__Requirement__
Leave out the pictures and copy every record exactly.

[Dataset records]
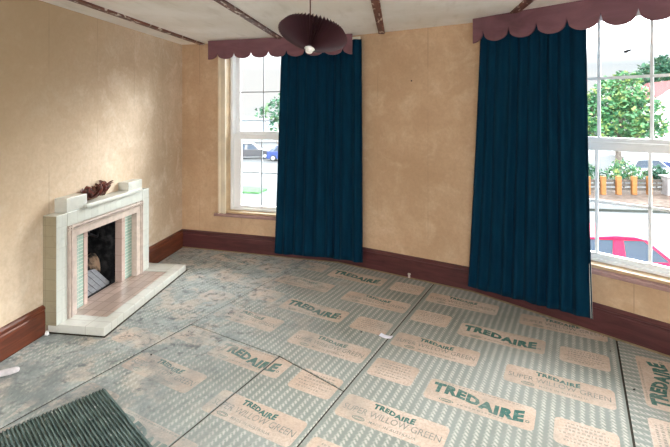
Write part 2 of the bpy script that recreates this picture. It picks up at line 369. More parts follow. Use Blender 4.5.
M['tile_hearth'] = tiles('terracotta_hearth_tile', (.42,.305,.25), (.24,.17,.14), .075, .15, .28, .35, axes='xy', mortar=.06)
t = NT('soot'); f = t.noise(t.pos(), 14, 5); M['soot'] = t.done(t.mix(t.ramp(f, .4, .75), (.006,.006,.007), (.045,.042,.042)), .9, .1)
t = NT('pale_firebrick'); f = t.noise(t.pos(), 11, 5, .6, .5); M['firebrick'] = t.done(t.mix(t.ramp(f, .42, .6), (.035,.03,.028), (.46,.31,.21)), .9, .1)
D = .09; fp = empty('fireplace', (.0, -1.485, 0))
def fpart(m, nm, mat, **k): return m.build(nm, mat, fp, **k)
ya, yb = -2.08, -.89
m = MB(); x0 = WL+.001                                              # outer surround, U shape
m.box((x0, ya, .06), (D, -1.975, .85)).box((x0, -1.005, .06), (D, yb, .85)).box((x0, -1.975, .75), (D, -1.005, .85))
fpart(m, 'surround', M['tile_front'], bevel=.004)
fpart(MB().box((x0, ya-.0015, .061), (D-.004, ya+.002, .846)), 'shaded_side_tiles', M['tile_side'])  # thin skin over the surround's side, carrying the painted shade
m = MB(); trim = [(0, -.02), (.004, -.02), (.006, .014), (.016, .016), (.018, -.006), (.024, -.006), (.027, .018), (.040, .012), (.044, .004), (.095, .002), (.095, -.050), (0, -.050)]
for s, y in ((1, -1.975), (-1, -1.005)): m.prism(trim, lambda q, o: (D+o, y+s*q, .06), lambda q, o: (D+o, y+s*q, .75))
m.prism(trim, lambda q, o: (D+o, -1.975, .75-q), lambda q, o: (D+o, -1.005, .75-q))
fpart(m, 'moulded_trim', plain('beige_pink_moulding', (.50,.40,.34), .35, .4, .12, 18))
m = MB().box((x0, -1.885, .06), (.038, -1.74, .66)).box((x0, -1.21, .06), (.038, -1.095, .66)).box((x0, -1.74, .652), (.036, -1.21, .70))
fpart(m, 'green_tile_panel', M['tile_green'])
M['tile_edge'] = tiles('pink_edge_tile', (.47,.34,.29), (.36,.24,.21), .15, .15, .10, axes='yz')
m = MB().box((x0, -1.74, .06), (.044, -1.70, .655)).box((x0-.10, -1.715, .06), (x0, -1.70, .655)); fpart(m, 'opening_edge', M['tile_edge'])
m = MB().box((x0, -1.255, .06), (.044, -1.21, .655)).box((x0-.10, -1.255, .06), (x0, -1.24, .655))
fpart(m, 'opening_edge', M['tile_edge'])
for s, (a, b) in enumerate(((-1.975, -1.757), (-1.216, -1.0))):
    fpart(MB().box((WL+.001, a, .85), (D-.006, b, .955)), 'corner_block', M['tile_block'], bevel=.004)
sh = [(WL+.001, -1.755), (WL+.001, -1.218), (D-.004, -1.218), (D-.004, -1.045), (D+.03, -1.045), (D+.03, -1.806), (D-.004, -1.806), (D-.004, -1.755)]
fpart(MB().flat(sh, .8505, .879), 'mantel_shelf', M['tile_block'], bevel=.004)
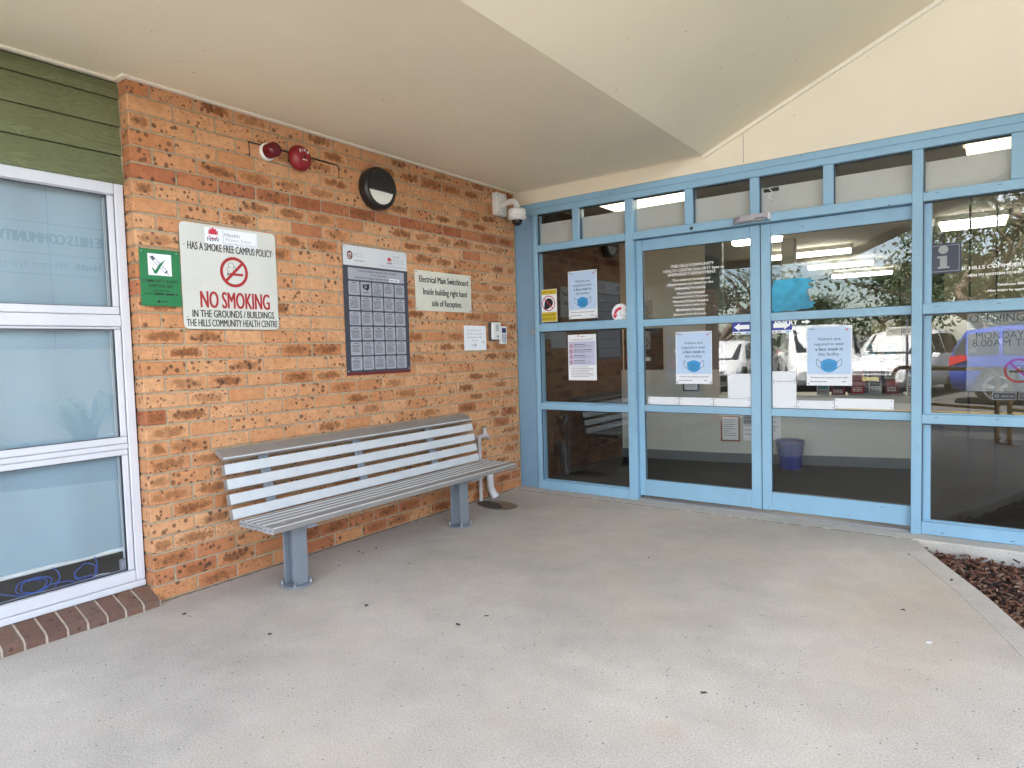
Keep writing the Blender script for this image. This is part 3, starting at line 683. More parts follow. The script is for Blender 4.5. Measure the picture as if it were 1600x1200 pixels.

__Response__
Write part 2 of the bpy script that recreates this picture. It picks up at line 369. More parts follow. Use Blender 4.5.
M['tile_hearth'] = tiles('terracotta_hearth_tile', (.42,.305,.25), (.24,.17,.14), .075, .15, .28, .35, axes='xy', mortar=.06)
t = NT('soot'); f = t.noise(t.pos(), 14, 5); M['soot'] = t.done(t.mix(t.ramp(f, .4, .75), (.006,.006,.007), (.045,.042,.042)), .9, .1)
t = NT('pale_firebrick'); f = t.noise(t.pos(), 11, 5, .6, .5); M['firebrick'] = t.done(t.mix(t.ramp(f, .42, .6), (.035,.03,.028), (.46,.31,.21)), .9, .1)
D = .09; fp = empty('fireplace', (.0, -1.485, 0))
def fpart(m, nm, mat, **k): return m.build(nm, mat, fp, **k)
ya, yb = -2.08, -.89
m = MB(); x0 = WL+.001                                              # outer surround, U shape
m.box((x0, ya, .06), (D, -1.975, .85)).box((x0, -1.005, .06), (D, yb, .85)).box((x0, -1.975, .75), (D, -1.005, .85))
fpart(m, 'surround', M['tile_front'], bevel=.004)
fpart(MB().box((x0, ya-.0015, .061), (D-.004, ya+.002, .846)), 'shaded_side_tiles', M['tile_side'])  # thin skin over the surround's side, carrying the painted shade
m = MB(); trim = [(0, -.02), (.004, -.02), (.006, .014), (.016, .016), (.018, -.006), (.024, -.006), (.027, .018), (.040, .012), (.044, .004), (.095, .002), (.095, -.050), (0, -.050)]
for s, y in ((1, -1.975), (-1, -1.005)): m.prism(trim, lambda q, o: (D+o, y+s*q, .06), lambda q, o: (D+o, y+s*q, .75))
m.prism(trim, lambda q, o: (D+o, -1.975, .75-q), lambda q, o: (D+o, -1.005, .75-q))
fpart(m, 'moulded_trim', plain('beige_pink_moulding', (.50,.40,.34), .35, .4, .12, 18))
m = MB().box((x0, -1.885, .06), (.038, -1.74, .66)).box((x0, -1.21, .06), (.038, -1.095, .66)).box((x0, -1.74, .652), (.036, -1.21, .70))
fpart(m, 'green_tile_panel', M['tile_green'])
M['tile_edge'] = tiles('pink_edge_tile', (.47,.34,.29), (.36,.24,.21), .15, .15, .10, axes='yz')
m = MB().box((x0, -1.74, .06), (.044, -1.70, .655)).box((x0-.10, -1.715, .06), (x0, -1.70, .655)); fpart(m, 'opening_edge', M['tile_edge'])
m = MB().box((x0, -1.255, .06), (.044, -1.21, .655)).box((x0-.10, -1.255, .06), (x0, -1.24, .655))
fpart(m, 'opening_edge', M['tile_edge'])
for s, (a, b) in enumerate(((-1.975, -1.757), (-1.216, -1.0))):
    fpart(MB().box((WL+.001, a, .85), (D-.006, b, .955)), 'corner_block', M['tile_block'], bevel=.004)
sh = [(WL+.001, -1.755), (WL+.001, -1.218), (D-.004, -1.218), (D-.004, -1.045), (D+.03, -1.045), (D+.03, -1.806), (D-.004, -1.806), (D-.004, -1.755)]
fpart(MB().flat(sh, .8505, .879), 'mantel_shelf', M['tile_block'], bevel=.004)
Keep writing the Blender script for this image. This is part 3, starting at line 683. More parts follow. The script is for Blender 4.5. Measure the picture as if it were 1600x1200 pixels.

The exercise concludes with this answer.